Doing Things Badly

woman practices guitar
by Amaya Pryce

Anything worth doing is worth doing badly. ~ Martha Beck
 
I am learning to play the ukulele. At least, that’s what I hope I’m doing. Right now things don’t sound all that great – it will be a long time before I’ve developed the muscle memory and finger dexterity to actually play a song the way I want to.  Still, I plug away at it almost every day, trusting that eventually I’ll get there!
 
I’m also studying Spanish, with similar results. Both are a lesson in staying with my present experience. I one day hope to speak fluent Spanish and make beautiful music, but to get there I must tolerate doing both very badly, for a very long time.

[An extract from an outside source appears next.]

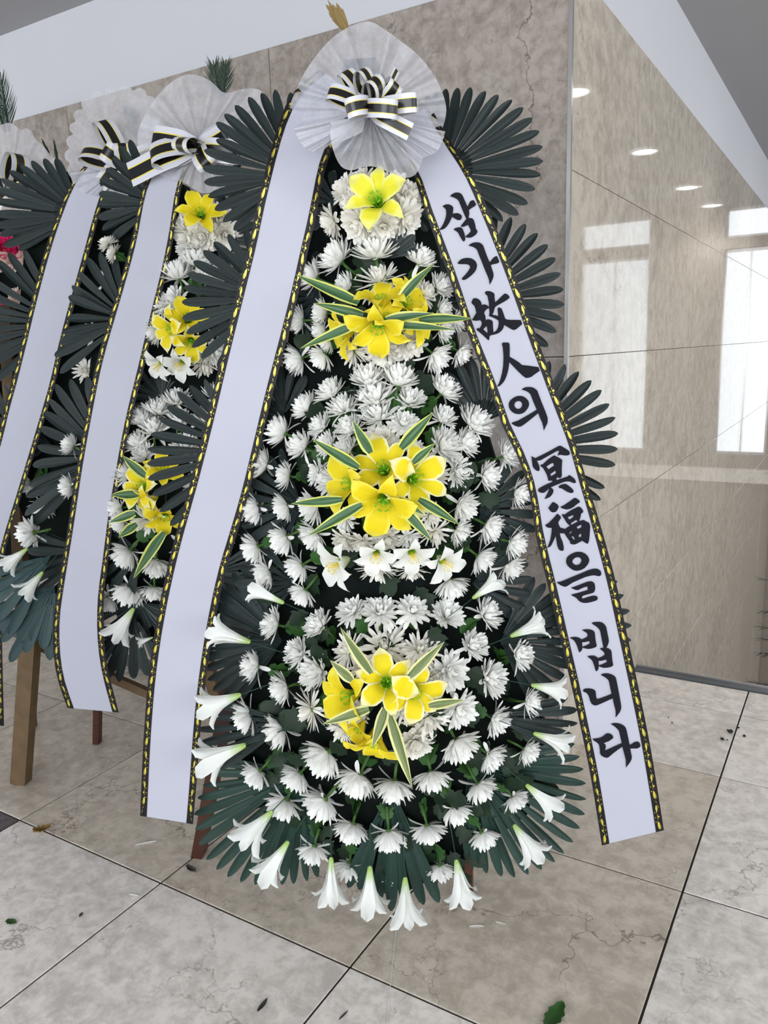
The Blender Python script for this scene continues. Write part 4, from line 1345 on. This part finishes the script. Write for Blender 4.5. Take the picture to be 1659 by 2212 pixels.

Oddly, I’m loving it.
 
I’ve always been a mostly future-oriented person, setting goals, thinking about the next step and what I want to accomplish. I’ve been impatient with the time it takes to reach those mythical “finish lines,” and inevitably find that they have either moved or are quickly replaced by something else even when I do manage to reach them. I’m not usually content with doing things badly, but that’s changing.
 
In so many ways I’m learning that it doesn’t really matter what we do, but only how we do it. I’m still making music when I practice changing chords endlessly, if I do it mindfully and with pleasure. I’m still stretching my brain and opening my life to another culture when I haltingly translate new verb tenses. The outward forms are important to the ego, but not to the soul.
 
The world (which is a reflection of the ego on a grander scale) only values and rewards the accomplishments themselves, not the time it took to reach them—hence our fascination with stories of “overnight” success. The ego wants to leap from peak experience to peak experience, skipping the mundane plodding along the way. But in reality, most of our lives is mundane plodding—even for the most successful people!
 
We all spend hours of each day sleeping, eating, bathing, dressing, getting from one place to another. How we experience this “mundane plodding” is far more important to our quality of life than how we experience our occasional highs. Whether or not I ever reach my goals of playing the ukulele well or speaking fluent Spanish, I can truly enjoy each moment I spend doing these things badly.